Everyone in softwareland has been there, you're at home and people start calling you about the application shooting error messages with no clear reason. you go through all your logfiles, Windows application server, eventviewer and end up in your database logs, and then find out your tables give an error when trying to retrieve the data. This just happened to me, so i wrote this small tutorial for people encountering this unexpected ora-00376 and ora-01110 'file cannot be read at this time', we can fairly easy recover the corrupt datafiles without having to take the database offline.
use the statement: select * from v$datafile; to read the status on your database files. In our case it says some files are in recovery mode and are therefore unreadable. A possible cause for this could be backup software locking the database files or a linked server job from mssql keeps them occupied.
In my case, I found 5 files in recover mode:
E:\ORADATA\DAT02DATA.DBF
E:\ORADATA\IDX01.DBF
E:\ORADATA\UNDOTBS01.DBF
E:\ORADATA\SYSAUX01.DBF
E:\ORADATA\DAT02DATA01.DBF
Now that we found the cause for some tables and views in the database not being available, it's time to solve this. We fire up the sqlPlus toolie and connect to the database ( you could also use cmd, if sqlplus is not installed).
run: recover datafile 'E:\ORADATA\DAT02DATA.DBF';
Sqlplus will then ask you for a filename, auto or cancel. We choose to specify the filename, since auto option won't work, since it can't find the archive files in the place it suggested, we give in the location and filename of the archive file that it needs in order to do a recovery. As you can see in the example below, it's looking for the archive files in a different location then where the archive files actually are located. enter the correct location. E:\orabck\oraarch\arc20637_0639339860.001
After you have entered all the correct file locations suggested for the archive files, the message: log applied media recovery complete will be displayed.

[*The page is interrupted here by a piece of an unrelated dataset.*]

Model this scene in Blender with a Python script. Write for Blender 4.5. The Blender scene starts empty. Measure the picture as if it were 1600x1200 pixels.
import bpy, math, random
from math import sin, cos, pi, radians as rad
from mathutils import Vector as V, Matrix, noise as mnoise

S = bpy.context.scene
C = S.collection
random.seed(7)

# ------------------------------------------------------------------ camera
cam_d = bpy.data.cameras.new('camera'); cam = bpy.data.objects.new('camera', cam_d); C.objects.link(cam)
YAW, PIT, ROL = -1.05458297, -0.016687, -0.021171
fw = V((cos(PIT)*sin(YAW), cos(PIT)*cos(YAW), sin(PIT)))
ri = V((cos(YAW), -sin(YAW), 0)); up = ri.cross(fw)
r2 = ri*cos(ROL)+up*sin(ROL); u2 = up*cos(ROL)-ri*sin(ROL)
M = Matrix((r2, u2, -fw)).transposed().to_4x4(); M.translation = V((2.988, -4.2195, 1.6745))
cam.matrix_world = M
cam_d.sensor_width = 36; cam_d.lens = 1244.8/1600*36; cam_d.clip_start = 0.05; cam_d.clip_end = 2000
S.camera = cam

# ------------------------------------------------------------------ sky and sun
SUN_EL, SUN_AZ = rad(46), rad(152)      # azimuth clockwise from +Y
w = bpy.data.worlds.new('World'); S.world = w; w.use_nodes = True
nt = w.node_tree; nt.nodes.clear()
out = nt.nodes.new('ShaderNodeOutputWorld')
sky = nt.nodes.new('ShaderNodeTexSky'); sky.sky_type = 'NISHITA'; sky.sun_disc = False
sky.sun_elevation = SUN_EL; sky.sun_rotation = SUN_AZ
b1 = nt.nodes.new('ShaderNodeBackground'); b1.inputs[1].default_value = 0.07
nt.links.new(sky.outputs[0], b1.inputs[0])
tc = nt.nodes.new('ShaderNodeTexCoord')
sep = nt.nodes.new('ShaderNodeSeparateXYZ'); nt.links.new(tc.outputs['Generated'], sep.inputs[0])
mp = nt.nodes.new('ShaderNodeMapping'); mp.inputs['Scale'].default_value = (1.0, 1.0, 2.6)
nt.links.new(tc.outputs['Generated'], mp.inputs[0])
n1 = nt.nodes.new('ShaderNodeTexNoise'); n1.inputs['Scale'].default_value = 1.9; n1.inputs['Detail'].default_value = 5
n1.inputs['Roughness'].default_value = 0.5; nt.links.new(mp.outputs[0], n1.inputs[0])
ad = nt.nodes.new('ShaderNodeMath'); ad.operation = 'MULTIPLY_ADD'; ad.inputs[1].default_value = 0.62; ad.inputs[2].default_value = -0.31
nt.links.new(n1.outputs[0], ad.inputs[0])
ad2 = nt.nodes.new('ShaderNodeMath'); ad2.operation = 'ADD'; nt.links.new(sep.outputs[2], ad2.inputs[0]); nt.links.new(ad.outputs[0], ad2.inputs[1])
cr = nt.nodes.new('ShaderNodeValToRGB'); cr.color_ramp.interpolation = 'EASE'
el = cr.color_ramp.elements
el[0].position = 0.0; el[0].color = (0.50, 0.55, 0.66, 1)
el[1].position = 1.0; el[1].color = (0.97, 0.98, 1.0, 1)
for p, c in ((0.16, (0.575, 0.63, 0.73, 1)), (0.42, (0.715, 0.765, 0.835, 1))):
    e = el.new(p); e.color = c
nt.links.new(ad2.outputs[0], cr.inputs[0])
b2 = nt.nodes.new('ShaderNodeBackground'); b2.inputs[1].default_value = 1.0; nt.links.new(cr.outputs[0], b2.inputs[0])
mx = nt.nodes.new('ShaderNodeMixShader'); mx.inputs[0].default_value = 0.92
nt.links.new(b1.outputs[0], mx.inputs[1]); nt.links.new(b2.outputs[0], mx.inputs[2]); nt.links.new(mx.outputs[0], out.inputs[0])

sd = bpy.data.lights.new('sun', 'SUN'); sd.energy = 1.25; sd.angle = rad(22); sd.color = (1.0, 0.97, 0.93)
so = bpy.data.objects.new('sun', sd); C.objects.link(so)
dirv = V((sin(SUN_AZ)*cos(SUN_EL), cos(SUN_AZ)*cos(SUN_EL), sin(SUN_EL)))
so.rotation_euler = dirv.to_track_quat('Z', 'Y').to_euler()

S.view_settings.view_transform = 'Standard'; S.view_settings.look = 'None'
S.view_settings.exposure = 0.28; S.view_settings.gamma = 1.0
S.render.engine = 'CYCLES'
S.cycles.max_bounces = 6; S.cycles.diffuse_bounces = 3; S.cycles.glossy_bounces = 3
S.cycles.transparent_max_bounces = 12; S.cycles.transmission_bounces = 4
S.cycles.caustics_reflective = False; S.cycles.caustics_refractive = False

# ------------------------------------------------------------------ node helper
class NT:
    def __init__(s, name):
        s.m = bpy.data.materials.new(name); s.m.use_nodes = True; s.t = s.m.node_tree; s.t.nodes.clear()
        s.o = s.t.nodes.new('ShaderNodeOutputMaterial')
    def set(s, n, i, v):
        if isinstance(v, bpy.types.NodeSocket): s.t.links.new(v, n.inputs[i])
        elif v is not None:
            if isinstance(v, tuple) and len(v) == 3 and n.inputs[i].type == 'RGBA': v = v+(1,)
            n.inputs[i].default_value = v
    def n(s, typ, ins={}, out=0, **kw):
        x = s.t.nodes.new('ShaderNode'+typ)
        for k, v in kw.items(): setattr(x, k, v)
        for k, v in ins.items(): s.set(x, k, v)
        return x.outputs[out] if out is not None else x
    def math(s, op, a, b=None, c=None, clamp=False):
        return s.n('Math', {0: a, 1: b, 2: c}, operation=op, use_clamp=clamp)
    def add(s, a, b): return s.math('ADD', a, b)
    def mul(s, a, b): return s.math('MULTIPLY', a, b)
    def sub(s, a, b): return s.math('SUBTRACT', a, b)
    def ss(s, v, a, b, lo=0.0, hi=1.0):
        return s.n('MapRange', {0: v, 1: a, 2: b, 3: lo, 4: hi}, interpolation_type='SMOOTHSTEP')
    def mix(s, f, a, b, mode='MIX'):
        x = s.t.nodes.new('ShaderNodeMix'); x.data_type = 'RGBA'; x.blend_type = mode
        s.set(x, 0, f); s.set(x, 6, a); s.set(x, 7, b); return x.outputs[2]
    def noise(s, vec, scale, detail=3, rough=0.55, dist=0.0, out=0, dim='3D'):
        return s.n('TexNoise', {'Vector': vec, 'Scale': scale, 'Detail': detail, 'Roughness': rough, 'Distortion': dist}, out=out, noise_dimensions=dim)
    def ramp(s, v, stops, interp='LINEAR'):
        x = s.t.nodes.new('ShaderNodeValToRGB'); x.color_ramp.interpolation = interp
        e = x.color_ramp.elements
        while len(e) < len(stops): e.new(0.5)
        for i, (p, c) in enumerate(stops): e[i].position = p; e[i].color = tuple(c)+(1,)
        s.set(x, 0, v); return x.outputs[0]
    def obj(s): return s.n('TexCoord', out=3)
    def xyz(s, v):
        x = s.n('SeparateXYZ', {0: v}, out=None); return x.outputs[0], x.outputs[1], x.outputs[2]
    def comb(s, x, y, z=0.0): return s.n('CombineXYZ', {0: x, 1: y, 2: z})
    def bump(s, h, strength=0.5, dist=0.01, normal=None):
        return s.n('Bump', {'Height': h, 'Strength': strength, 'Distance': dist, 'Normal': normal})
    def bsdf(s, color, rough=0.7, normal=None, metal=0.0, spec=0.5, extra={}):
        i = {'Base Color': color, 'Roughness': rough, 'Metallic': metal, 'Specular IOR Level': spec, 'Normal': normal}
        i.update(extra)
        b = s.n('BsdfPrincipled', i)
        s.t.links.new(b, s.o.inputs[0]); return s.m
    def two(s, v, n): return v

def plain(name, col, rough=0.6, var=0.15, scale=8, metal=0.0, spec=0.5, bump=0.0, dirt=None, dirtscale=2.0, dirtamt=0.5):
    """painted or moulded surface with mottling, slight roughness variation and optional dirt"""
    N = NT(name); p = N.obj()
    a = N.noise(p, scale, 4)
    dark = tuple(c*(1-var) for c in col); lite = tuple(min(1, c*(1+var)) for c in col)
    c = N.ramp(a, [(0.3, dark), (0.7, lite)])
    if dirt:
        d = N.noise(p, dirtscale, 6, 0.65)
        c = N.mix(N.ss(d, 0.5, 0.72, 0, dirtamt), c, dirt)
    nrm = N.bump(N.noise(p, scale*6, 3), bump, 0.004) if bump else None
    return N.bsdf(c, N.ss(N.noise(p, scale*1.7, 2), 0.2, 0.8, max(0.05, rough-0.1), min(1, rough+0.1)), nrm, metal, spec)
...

we run the statement select * from v$datafile; again and you'll see the status of the file is now offline.
All we need to do now is bring the file back online, to achieve this we run the statement:
alter database datafile 'E:\ORADATA\DAT02DATA.DBF' online;
Repeat the steps above for all the files in recovery status and the database is succesfully recovered again and running.
The advantage of this recovery is that we don't have to bringt the database offline and depending on what files are in recovery mode, people can still access the database and even parts of the application.
BSD
Need advice how to recover the data base with missing data file:
After a bad blocks on hard disk that corrupt oracle data file, I ran fsck to repair
the problem, but the datafile been deleted from disk by the fsck.
This data file store User table space (tables, packages, etc…)
The database is Oracle Database 10g Enterprise Edition Release 10.2.0.1.0
The OS is Linux
The data base was running on Archive Mode
I use to make Cold backup’s without rman, simply I shutdown the db and then copy the folder that contain the data & control files .
The last two cold backups not worth, it copied the damaged datafile with problem, and take half of it’s size.
The last good backup I have is from January and luckily I keep with it all the archive files ( a few hundreds) from backup day until problem date.
Now after fsck delete the corrupt data file The rest of the database with out the missing datafile seems to be fine, I can connect normally to other users.
There are some options to recover the database, I do not know wich and how ?
recover the last backup from January with the archive files
as different database and then:
a) take the missing datafile into the current database ?
b) use the backup+archive database as the current database ?
what is the best way and how to do it ?
thank you for your advice and help
Yitshak
Hi Yitsjak,
What specific error or message do you get from the oracle database on the missing files?
If you want to take the long but safe road, I recommend you to replace the missing errors it asks for, this takes some time, but rebuilds only the damaged parts of the database and leaves the rest of your data unharmed.